**What needs to be done**
Working from the top of the listing below, retype each line through the line containing "PI = math.pi", both included, with no pictures.
-- start Provided material --
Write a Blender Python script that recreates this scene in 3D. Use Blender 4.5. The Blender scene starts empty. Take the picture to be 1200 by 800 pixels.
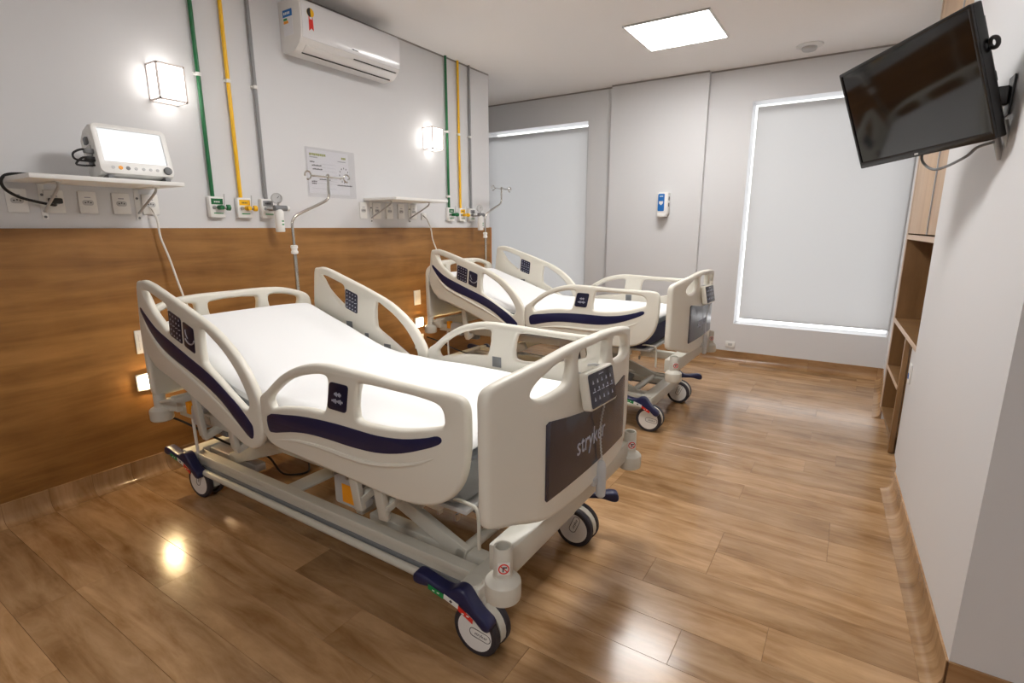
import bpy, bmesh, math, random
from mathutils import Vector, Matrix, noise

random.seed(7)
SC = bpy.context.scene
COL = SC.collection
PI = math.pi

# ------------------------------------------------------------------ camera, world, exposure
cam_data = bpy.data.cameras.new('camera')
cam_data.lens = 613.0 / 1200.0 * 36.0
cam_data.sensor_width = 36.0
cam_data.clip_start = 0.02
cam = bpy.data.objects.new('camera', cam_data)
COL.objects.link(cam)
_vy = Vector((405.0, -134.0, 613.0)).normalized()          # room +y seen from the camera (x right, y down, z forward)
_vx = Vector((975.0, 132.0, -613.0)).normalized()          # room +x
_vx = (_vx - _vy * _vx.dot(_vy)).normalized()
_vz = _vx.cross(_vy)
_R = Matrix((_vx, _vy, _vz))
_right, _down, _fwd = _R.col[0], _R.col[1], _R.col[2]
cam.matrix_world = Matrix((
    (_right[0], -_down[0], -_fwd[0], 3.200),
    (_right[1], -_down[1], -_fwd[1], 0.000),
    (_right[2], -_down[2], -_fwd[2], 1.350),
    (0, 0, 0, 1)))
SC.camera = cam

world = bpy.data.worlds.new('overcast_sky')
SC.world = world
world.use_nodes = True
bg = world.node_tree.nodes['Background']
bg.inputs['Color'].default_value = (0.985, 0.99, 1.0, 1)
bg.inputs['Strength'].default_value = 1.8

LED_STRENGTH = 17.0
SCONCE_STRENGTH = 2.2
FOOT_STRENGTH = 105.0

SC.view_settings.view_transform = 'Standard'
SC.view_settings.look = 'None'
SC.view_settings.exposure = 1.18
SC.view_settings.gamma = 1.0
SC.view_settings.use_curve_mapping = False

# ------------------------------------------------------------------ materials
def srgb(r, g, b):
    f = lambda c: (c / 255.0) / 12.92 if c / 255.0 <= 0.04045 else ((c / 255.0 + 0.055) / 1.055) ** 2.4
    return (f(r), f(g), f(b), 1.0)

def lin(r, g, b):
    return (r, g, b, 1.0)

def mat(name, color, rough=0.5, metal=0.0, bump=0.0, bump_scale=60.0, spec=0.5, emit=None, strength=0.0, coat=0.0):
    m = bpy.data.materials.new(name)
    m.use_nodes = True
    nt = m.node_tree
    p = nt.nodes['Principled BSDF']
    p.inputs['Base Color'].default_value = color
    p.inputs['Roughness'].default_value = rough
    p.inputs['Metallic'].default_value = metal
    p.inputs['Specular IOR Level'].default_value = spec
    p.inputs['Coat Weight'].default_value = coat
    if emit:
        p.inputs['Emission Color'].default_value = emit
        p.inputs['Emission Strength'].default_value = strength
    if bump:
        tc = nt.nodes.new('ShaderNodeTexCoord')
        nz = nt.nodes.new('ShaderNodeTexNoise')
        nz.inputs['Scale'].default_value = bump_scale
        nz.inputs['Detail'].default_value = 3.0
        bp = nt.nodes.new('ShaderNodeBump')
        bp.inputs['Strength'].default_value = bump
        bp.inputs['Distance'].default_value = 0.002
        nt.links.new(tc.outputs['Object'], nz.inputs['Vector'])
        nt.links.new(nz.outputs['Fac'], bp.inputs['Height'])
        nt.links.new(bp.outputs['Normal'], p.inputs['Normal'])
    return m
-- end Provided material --
**Correct response**
Write a Blender Python script that recreates this scene in 3D. Use Blender 4.5. The Blender scene starts empty. Take the picture to be 1200 by 800 pixels.
import bpy, bmesh, math, random
from mathutils import Vector, Matrix, noise

random.seed(7)
SC = bpy.context.scene
COL = SC.collection
PI = math.pi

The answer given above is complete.